Where might it all end?

No one knows how much more this place might suck from the taxpayers. After last night’s outrageous performance from Mr. Christie and Mr. Winchester, I know When It Should End. Now.

In January of last year, at the time of the last cash call, Chairman Christie made a prediction. “If we do our due diligence as we’re doing now and monitor things and make sure that budgets are met and things like that, it’s a given that we’ll finish in the black.”

Well, the hotel has NOT “finished in the black.” He did NOT do due diligence “and things like that.”

He failed.

The hotel has failed.

It’s time to pull the plug.

Oddball: Always with the negative waves, Moriarty, always with the negative waves!

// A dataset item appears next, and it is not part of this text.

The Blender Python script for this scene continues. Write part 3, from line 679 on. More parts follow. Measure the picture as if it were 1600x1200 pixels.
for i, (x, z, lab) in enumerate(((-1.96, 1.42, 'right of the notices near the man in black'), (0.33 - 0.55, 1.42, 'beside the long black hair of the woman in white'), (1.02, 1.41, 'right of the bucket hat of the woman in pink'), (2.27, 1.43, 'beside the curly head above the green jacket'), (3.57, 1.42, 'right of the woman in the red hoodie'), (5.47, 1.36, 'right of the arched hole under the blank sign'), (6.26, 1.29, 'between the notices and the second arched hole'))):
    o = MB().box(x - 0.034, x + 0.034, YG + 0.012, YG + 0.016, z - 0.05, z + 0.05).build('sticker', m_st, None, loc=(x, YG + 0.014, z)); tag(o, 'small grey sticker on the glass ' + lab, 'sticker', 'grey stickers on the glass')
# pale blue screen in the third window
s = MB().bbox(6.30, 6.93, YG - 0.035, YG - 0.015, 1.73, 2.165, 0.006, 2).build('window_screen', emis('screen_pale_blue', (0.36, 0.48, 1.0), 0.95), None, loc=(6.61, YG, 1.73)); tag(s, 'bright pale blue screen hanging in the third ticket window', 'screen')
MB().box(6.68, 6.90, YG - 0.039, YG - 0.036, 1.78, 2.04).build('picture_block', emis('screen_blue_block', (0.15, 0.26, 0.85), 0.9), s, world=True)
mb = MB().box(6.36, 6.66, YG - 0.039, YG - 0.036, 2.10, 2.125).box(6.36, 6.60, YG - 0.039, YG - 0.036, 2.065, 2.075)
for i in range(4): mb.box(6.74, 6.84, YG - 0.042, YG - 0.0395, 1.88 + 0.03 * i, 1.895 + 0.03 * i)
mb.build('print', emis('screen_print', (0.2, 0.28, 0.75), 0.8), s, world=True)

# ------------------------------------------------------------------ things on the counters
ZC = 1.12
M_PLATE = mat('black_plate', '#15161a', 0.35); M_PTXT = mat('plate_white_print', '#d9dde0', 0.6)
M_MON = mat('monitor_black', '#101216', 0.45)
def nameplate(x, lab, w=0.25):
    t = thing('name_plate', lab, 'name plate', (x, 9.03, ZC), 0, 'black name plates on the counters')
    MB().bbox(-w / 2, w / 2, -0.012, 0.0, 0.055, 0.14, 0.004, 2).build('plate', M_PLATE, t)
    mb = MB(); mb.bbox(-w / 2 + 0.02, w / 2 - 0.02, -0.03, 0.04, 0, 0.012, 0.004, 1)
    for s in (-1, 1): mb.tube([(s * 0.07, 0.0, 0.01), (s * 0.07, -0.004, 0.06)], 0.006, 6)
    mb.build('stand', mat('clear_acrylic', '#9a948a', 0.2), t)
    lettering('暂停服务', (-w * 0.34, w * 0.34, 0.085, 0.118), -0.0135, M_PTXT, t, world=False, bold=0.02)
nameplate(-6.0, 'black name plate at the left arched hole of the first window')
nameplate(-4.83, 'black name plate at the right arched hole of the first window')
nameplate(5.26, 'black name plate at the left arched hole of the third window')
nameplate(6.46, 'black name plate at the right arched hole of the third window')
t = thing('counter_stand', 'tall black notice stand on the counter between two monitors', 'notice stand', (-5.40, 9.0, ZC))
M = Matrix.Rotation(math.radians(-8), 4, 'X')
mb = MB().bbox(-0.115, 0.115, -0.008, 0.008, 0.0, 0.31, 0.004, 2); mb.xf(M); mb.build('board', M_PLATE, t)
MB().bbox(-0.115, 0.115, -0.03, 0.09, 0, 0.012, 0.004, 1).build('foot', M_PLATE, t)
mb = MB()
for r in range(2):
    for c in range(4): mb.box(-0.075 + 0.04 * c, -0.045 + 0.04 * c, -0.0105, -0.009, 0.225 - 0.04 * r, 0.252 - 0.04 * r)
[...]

I know, I know. What can I say?

3 comments to No Negative Waves from the Hotel Board!

  • Mooney

    Kevin:
    Don’t know much about hotels. Is the move from Marriott to Wyndham upscale or down?

  • Kevin

    I don’t know enough to say. From my limited knowledge I’d say lateral as far as the class of hotel.

    Nearby, Wyndham has a hotel in Mount Laurel, which is labeled “Wyndham Philadelphia,” even though it’s on the Delaware’s Left Bank, and they have a “Princeton” hotel on Scudders Mill Road. I’ve stayed at Wyndhams and Marriotts in the past, and found them to be comparable. About the only difference I can think of is that at a Wyndham you only get the Gideon KJ Bible, and at a Marriott you get a Book of Mormon too.

  • ed w

    I wish i could say something positive regarding the “Hotel”

    even with the bump it received from the hurricane, it still could not make enough to pay for itself. maybe the TCofNJ (college dorms) idea would help, at least young people would be back in trenton.